Task prompt: Copy out all lines in the data below containing the string "Python".

Given data:
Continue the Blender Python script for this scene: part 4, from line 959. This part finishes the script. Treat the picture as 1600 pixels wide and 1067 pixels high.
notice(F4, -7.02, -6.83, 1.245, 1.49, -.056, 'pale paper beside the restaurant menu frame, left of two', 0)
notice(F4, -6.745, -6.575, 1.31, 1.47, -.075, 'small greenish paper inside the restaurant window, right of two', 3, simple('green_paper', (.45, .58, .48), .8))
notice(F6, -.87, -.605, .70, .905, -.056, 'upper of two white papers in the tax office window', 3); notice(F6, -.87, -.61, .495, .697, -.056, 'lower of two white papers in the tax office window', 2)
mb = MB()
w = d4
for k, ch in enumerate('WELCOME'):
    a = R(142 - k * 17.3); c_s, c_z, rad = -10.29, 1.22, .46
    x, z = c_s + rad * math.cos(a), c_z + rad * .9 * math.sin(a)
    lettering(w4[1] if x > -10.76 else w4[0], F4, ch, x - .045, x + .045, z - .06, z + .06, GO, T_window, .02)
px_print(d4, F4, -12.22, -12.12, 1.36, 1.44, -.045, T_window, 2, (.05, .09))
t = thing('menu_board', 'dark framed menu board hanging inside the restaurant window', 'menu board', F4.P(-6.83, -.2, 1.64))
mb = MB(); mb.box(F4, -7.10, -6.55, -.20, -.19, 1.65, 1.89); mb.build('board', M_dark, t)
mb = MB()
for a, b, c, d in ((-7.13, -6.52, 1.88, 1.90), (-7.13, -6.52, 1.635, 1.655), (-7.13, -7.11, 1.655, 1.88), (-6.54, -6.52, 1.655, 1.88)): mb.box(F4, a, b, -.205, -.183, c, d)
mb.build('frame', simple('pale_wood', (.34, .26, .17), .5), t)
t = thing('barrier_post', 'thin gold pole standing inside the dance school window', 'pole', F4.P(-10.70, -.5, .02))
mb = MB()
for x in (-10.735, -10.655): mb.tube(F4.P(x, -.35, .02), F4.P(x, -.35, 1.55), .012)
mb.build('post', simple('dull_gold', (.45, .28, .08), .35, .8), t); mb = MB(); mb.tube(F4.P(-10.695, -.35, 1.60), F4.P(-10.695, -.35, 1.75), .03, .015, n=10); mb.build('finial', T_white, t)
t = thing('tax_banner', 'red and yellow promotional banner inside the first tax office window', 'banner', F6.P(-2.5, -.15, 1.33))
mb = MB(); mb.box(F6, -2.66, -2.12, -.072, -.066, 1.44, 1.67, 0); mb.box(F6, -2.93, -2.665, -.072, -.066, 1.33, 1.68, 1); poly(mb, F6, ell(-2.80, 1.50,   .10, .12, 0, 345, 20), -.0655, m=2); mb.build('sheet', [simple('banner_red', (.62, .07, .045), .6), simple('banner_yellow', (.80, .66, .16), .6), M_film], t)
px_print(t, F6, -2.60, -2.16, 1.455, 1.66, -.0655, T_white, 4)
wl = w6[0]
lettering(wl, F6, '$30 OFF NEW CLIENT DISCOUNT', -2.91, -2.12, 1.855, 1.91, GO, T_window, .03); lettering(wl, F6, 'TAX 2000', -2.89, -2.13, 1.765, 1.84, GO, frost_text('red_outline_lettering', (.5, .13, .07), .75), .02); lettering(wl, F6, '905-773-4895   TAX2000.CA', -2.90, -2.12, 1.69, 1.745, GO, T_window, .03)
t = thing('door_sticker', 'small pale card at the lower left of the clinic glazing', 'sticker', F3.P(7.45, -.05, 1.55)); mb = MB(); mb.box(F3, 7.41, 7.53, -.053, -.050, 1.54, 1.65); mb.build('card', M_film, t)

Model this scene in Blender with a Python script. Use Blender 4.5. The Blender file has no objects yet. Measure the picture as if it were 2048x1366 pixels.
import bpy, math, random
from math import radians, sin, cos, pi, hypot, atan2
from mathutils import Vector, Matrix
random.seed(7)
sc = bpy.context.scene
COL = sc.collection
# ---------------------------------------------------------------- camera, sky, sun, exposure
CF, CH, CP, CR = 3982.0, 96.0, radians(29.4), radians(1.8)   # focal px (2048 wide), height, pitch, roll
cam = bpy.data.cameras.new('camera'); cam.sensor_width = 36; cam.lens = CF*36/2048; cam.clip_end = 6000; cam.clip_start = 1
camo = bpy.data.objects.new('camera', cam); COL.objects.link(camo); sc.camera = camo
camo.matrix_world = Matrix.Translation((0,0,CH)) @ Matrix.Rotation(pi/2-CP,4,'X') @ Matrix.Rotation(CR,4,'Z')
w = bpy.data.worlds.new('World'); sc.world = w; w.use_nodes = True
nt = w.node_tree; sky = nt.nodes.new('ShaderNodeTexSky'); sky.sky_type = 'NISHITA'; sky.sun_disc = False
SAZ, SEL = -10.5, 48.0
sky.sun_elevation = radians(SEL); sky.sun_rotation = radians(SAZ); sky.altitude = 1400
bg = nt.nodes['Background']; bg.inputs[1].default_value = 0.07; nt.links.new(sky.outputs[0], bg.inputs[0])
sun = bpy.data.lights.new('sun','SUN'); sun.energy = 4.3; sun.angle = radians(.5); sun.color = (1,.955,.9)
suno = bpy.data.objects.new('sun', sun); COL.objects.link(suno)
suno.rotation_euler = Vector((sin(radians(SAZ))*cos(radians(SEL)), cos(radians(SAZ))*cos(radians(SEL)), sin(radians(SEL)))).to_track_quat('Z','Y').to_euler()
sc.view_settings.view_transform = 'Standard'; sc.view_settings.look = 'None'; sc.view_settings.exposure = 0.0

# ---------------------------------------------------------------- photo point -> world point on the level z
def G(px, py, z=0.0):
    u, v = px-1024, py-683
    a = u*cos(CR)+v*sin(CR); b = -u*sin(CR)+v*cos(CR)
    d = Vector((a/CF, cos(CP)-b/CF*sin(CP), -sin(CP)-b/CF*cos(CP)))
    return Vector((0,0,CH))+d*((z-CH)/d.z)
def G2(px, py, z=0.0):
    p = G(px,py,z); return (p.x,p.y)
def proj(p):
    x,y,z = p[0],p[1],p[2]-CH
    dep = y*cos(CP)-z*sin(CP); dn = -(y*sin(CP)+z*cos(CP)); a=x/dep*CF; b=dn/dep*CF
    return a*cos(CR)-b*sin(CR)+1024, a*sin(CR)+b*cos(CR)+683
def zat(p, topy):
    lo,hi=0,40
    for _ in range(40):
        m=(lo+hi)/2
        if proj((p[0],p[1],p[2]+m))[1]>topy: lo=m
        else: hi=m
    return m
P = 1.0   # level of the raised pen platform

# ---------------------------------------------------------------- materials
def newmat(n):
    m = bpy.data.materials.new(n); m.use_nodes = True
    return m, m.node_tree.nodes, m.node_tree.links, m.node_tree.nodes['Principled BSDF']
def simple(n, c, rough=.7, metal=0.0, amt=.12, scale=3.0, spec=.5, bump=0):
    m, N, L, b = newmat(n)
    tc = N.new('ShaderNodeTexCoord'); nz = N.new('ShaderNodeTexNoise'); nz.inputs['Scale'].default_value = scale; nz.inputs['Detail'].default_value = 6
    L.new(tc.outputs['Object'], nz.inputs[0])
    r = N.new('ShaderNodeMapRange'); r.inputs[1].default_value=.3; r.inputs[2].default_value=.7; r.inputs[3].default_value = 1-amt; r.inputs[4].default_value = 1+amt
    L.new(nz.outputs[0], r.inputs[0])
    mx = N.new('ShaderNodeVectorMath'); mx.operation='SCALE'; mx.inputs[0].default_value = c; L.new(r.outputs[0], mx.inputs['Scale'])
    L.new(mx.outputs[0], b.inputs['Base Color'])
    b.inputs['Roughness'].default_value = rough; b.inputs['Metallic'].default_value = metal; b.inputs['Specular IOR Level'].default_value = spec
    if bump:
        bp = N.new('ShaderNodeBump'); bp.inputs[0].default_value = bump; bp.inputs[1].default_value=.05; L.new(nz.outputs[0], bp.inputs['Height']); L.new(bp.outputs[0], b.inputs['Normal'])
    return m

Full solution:
Continue the Blender Python script for this scene: part 4, from line 959. This part finishes the script. Treat the picture as 1600 pixels wide and 1067 pixels high.
Model this scene in Blender with a Python script. Use Blender 4.5. The Blender file has no objects yet. Measure the picture as if it were 2048x1366 pixels.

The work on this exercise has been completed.